In his Bushwick studio, new large canvases are hanging on the walls; some are private commissions, some will go to art fairs in the next couple of months. The conversation largely hinges on technology, because I feel that Josh has so well captured part of the current cultural moment in his work. He tells me he keeps thousands upon thousands of digital files that have gotten his attention. Some strictly gathered from Google searches, and the others coming from his own photographs, the simple touch of a button on an IPhone that eventually may find its way to a canvas.
Josh tackles his canvases using acrylic paint exclusively. There is humor that shows in the works; for example in cartoonish subjects whose faces express great emotion but are still incredibly funny, there are loose metaphors like that of the lime, which shows up in many paintings perhaps making references to an acid trip, or may show up as a double-nippled breast. There are words that may have come from a psychic neon sign on the streets of Manhattan or from a bar in Brooklyn.
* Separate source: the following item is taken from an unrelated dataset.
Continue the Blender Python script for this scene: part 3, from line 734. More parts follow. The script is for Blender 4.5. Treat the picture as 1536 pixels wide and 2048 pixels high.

And psychedelic mushrooms that made me think of Alice in Wonderland on LSD.
And there is the grid. Or better said, there was the grid. In many of Josh’s older paintings, I almost always noticed a grid in the background. A grid that looks as tech-inspired as much as a modern art geometric component used by so many great artists like Piet Mondrian and Agnes Martin. A grid that adds order and logic to a series of seemingly disconnected elements has somehow evolved in Josh’s work to show intersected tubes that look like parts of a ladder. And this is the starting point where he has now branched out to explore sculpture and to create more grids, this time 3-D tubes made of metal that intersect with each other like a virtual reality that came out of a screen and materialized right before our eyes. The evolutionary grid.
Part of Josh's latest body of work will be shown next week during Frieze in London at a solo booth of Milan's Brand New Gallery at Sunday Art Fair, after that Luis de Jesus Gallery's booth at Untitled art fair in Miami in December will have some pieces, then a solo show at Bill Brady Gallery in Miami in January and then at another solo at Luis de Jesus Gallery in Los Angeles in April 2017. I guess Josh will have to look at tons of images to choose what to immortalize in those canvases. Or maybe not. Maybe it is all mapped out in the grid of his mind.